Motivation

Vehicle electrification has been an ongoing process for the past several years. Electric vehicles (EVs) have been shown with market analysis to nearly be at the point where consumers will prefer to buy an EV over a gas-powered car. However, adoptions have been limited by a lack of charging infrastructure. A study by the ICCT found that 88 of the 100 most populated U.S. cities had less than half of the total charging capacity needed by 2025. This lack of infrastructure exasperates consumer range anxiety which led to 1 in 5 Californian EV owners to revert back to gas-powered vehicles.

Range anxiety is a significant concern for consumers given the limited range of EVs and lack of widespread charging infrastructure. While EVs are suitable for most consumers’ daily commute, longer routes can risk running out of charge. Increasing investment and deployment of public fast chargers can help to ease the technical and psychological hurdles facing widespread EV adoption.

Fast chargers are expensive; thus, the proper considerations must be made when siting these chargers. Most charger placement algorithms model the range of an EV using a fixed lower bound. This type of modeling of the battery, however, is not sufficient. A battery is a dynamic system that will change based on the power required by the vehicle and local conditions. As a result, charger placement algorithms that use static values for the battery are likely to overestimate the range of the EVs; potentially by as much as 20%. Thus, not accounting for these factors will result in an improper charger placement, leading to some chargers having low utilization and/or leaving EV drivers stranded between chargers.
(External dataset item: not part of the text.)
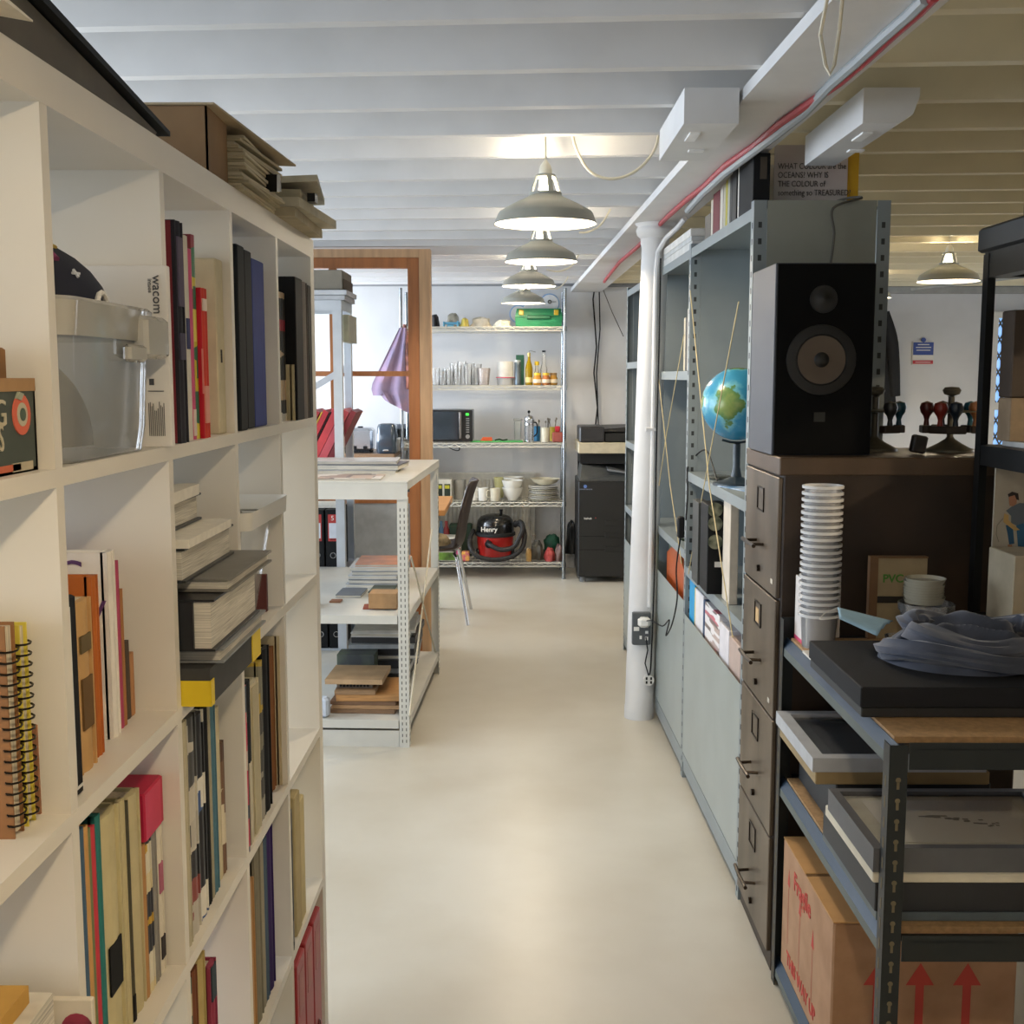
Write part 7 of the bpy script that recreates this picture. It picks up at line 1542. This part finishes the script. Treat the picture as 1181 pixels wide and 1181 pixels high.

The INCEPTS software platform has been designed to directly address these problems and provide solutions that incorporate a dynamic battery model and the local conditions in its recommendations. The base module of INCEPTS is a high-fidelity vehicle model which utilizes a vehicle dynamics model to capture the power requirements of the vehicle as it travels through its environment. This power demand is then fed into a battery model that determines the State of Charge (SoC) of the battery based on the environmental conditions and the chemistry of the battery in the vehicle. This allows INCEPTS to fully capture the dynamics of the EV regardless of the area in which the vehicle is traveling. INCEPTS then includes a fleet analysis module which will use the high-fidelity vehicle model to estimate the fleet statistics within the target area. The charger placement module uses these regional estimates to determine proper charger locations. The charger placement solution offered by INCEPTS can provide equitable access, maximize charger utilization, minimize the economic investment cost and meet consumer charger demand.